◆ Record extracts:
────────────────

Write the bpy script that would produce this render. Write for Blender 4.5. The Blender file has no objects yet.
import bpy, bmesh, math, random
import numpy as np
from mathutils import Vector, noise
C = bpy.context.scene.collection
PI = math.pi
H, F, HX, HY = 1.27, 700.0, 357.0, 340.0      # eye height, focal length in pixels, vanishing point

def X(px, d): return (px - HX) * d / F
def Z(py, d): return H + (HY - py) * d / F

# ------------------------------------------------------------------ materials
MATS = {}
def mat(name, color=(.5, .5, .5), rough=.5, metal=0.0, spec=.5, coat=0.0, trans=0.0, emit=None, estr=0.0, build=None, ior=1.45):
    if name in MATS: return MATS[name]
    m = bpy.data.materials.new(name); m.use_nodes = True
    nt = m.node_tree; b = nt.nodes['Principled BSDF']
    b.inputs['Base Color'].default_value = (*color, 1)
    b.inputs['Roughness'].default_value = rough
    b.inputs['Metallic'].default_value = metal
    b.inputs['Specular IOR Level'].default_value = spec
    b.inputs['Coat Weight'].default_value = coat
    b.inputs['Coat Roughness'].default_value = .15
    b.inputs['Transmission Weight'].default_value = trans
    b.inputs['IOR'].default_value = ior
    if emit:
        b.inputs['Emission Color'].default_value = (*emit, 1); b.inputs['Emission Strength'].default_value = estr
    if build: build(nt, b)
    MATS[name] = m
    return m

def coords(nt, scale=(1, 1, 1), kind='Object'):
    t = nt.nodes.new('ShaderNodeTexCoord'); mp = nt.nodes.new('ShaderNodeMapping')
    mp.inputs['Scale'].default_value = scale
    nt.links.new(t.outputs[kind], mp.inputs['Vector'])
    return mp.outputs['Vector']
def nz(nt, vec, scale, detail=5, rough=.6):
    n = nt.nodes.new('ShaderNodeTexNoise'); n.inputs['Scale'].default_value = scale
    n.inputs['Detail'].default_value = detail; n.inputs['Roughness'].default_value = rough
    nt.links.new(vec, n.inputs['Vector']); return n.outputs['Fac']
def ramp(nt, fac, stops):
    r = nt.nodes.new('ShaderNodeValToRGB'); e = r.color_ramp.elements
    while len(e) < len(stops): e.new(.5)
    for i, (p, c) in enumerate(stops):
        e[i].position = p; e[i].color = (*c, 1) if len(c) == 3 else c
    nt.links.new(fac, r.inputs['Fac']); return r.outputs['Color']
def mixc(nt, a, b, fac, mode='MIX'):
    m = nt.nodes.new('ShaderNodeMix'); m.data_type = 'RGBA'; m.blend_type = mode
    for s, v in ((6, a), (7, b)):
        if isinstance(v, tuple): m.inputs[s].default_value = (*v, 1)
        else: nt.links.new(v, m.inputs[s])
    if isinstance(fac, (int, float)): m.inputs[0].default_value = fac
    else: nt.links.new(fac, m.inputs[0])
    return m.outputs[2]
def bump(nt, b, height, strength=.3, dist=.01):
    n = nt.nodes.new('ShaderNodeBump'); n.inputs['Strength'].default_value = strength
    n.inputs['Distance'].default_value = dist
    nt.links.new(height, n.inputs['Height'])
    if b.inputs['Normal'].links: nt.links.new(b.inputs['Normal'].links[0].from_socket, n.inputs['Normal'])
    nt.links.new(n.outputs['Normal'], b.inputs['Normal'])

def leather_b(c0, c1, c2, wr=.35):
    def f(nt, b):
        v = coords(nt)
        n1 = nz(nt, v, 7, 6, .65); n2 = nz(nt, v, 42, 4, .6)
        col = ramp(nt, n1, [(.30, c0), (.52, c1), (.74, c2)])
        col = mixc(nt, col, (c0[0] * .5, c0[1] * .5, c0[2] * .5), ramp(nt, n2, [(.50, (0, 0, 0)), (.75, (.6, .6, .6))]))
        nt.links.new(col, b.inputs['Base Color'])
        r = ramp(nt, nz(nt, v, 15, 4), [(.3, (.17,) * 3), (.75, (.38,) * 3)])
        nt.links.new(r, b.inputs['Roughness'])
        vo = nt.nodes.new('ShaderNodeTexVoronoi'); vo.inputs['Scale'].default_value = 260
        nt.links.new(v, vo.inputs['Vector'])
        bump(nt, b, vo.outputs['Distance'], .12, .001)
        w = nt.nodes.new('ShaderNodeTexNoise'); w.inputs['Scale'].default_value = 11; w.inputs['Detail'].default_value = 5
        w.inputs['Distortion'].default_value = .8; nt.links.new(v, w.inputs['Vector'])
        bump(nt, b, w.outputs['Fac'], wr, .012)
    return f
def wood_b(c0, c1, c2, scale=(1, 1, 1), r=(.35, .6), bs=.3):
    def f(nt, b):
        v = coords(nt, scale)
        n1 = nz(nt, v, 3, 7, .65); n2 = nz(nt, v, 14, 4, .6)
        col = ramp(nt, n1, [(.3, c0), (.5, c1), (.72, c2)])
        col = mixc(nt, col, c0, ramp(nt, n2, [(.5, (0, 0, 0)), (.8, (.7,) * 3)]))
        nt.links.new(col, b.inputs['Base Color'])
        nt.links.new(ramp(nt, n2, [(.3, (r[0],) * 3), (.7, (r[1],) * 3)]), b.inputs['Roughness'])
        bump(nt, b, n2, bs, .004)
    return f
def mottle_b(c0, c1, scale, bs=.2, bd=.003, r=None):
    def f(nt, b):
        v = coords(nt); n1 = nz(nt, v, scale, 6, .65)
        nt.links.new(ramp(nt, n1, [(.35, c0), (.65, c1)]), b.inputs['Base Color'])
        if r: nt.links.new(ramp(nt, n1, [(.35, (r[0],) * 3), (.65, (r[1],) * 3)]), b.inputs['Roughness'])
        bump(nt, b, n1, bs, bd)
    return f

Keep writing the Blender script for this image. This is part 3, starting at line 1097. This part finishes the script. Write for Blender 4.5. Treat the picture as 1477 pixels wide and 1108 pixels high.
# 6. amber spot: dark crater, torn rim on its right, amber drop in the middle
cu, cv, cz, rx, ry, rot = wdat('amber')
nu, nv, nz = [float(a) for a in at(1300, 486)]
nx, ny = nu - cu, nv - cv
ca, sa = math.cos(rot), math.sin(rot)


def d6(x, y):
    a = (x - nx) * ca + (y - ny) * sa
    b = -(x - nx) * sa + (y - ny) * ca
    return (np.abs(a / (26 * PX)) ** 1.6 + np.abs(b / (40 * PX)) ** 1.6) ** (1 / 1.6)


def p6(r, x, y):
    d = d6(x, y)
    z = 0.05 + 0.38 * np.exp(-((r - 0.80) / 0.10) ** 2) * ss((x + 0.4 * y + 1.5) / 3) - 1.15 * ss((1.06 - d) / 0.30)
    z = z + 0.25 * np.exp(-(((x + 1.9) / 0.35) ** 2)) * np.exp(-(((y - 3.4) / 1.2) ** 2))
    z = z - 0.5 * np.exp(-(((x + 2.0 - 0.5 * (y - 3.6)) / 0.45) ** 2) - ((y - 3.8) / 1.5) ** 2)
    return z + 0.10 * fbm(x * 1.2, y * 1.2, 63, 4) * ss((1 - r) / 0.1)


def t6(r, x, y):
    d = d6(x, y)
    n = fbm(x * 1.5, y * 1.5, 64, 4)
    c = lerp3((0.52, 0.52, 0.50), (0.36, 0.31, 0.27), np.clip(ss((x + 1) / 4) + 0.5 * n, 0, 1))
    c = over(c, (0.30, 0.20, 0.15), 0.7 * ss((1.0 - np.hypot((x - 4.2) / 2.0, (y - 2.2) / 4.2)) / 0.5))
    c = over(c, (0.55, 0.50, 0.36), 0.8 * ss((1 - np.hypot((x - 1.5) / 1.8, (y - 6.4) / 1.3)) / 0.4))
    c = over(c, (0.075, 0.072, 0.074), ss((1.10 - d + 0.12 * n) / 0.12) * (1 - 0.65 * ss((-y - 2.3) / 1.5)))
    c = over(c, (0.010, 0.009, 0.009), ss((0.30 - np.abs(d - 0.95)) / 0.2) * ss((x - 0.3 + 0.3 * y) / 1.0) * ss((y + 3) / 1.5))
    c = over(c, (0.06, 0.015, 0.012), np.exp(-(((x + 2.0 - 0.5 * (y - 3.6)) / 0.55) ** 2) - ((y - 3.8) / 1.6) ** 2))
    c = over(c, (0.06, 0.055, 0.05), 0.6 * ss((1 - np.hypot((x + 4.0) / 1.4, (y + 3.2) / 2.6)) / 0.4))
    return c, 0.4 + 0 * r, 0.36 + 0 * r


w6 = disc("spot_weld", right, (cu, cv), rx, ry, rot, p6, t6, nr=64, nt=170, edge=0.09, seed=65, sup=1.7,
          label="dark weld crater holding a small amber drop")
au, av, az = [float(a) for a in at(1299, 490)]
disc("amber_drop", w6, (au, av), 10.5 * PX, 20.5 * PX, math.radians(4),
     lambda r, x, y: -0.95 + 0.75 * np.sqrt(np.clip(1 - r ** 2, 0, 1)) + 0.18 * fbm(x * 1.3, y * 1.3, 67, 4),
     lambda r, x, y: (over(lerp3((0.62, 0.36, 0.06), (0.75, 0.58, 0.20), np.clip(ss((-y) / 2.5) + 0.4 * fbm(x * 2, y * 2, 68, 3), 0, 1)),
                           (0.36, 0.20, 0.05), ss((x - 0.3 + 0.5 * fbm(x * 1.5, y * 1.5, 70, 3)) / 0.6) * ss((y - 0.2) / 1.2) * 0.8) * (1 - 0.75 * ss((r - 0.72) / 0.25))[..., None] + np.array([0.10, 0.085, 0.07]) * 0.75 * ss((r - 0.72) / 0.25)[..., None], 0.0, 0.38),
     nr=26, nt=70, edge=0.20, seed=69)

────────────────

◆ What to work on: From the entries above, extract only the lines running from the one containing "Keep writing the" through the one containing "ca, sa = math.cos(rot), math.sin(rot)", inclusive.

◆ Response:
Keep writing the Blender script for this image. This is part 3, starting at line 1097. This part finishes the script. Write for Blender 4.5. Treat the picture as 1477 pixels wide and 1108 pixels high.
# 6. amber spot: dark crater, torn rim on its right, amber drop in the middle
cu, cv, cz, rx, ry, rot = wdat('amber')
nu, nv, nz = [float(a) for a in at(1300, 486)]
nx, ny = nu - cu, nv - cv
ca, sa = math.cos(rot), math.sin(rot)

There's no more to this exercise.